V1 would be two AA batteries in a holder.

The LED should be something like a 5mm green "indicator" LED (not a LED designed for illumination). It should be a cheap one because you are going to destroy it.

Such a LED typically has a forward-voltage of 2V and is designed to illuminate well at a current of 10 mA. However if you drive it at anything over 2V it's apparent resistance will rapidly drop (as it is a semiconductor junction device, not a normal resistive device) and the current will rapidly rise to the point where the working part of the LED gets very hot and burns out.

After that I suggest connecting a pushbutton to (say) GPIO23 and a LED (plus current-limiting resistor) to GPIO24. This example may be helpful.

Do I need a GPIO expansion chip to connect to my "pi" before I can start hooking up devices using the i2c functionality?

No. Some devices "speak" I2C themselves. For example, the TMP100 temperature sensor. You can connect these directly to a Raspberry pi. You don't need a GPIO expansion chip.
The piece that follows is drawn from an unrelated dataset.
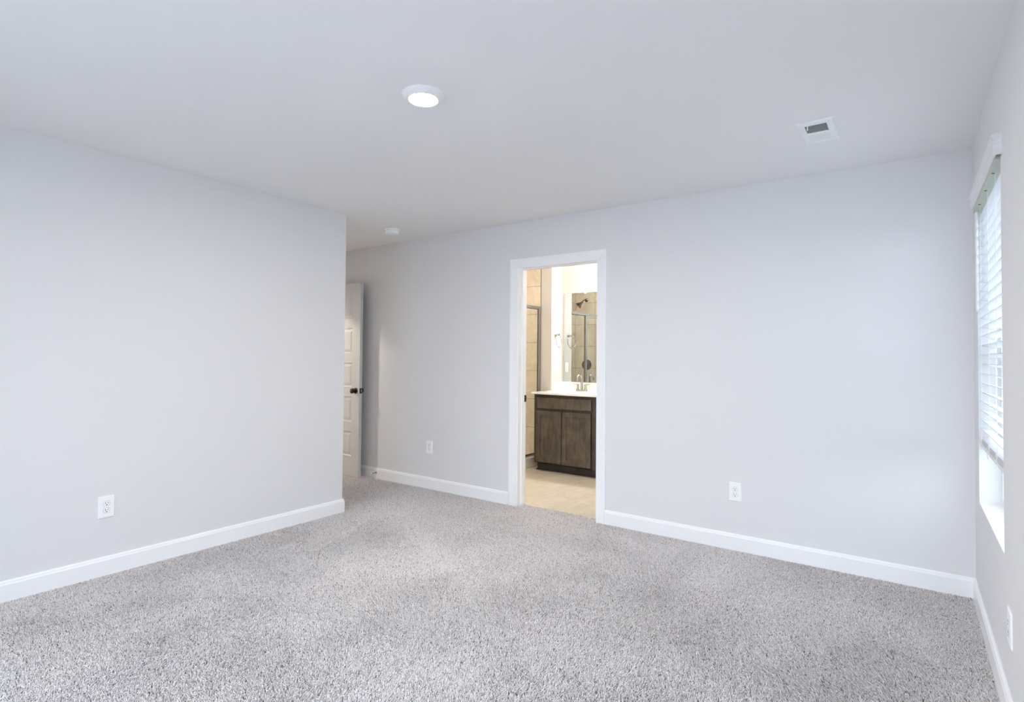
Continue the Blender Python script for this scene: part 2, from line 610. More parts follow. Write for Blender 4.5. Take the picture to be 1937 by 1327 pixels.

Who is the master and who is the slave on my I2C bus?

The Raspberry pi would be the master.

Answer 3

The RPI has both i2c capability (I am not sure if it is hardware or software based, but that's another story), and it has basic GPIO.

I2C is an addressed bus protocol, meant to communicate between a master and a slave (Or multiple masters and multiple slaves). You (The User) tell Bob (The Master) to tell Mike (the Slave) to do Task X, which Mike was hired for.

GPIO on the other hand, means "General Purpose Input Output". You tell Bob to do Task X, which can be turn on a light, and read a switch to know when to turn on/off said light.

The RPI can be used with direct GPIO pins to turn on or off an led (It is 3.3v and only capable of under 20mA of output directly). IIRC, the SDA and SCL pins on the RPI can be used in both I2C AND GPIO mode, but since there are plenty of GPIO only pins, use those instead of mixing them up.

So to answer your written question, YES, i2c requires a i2c GPIO port expander or led driver to turn on/off an LED and to answer your actual problem NO, you don't need I2C to turn on/off an LED, use the RPI GPIOs instead.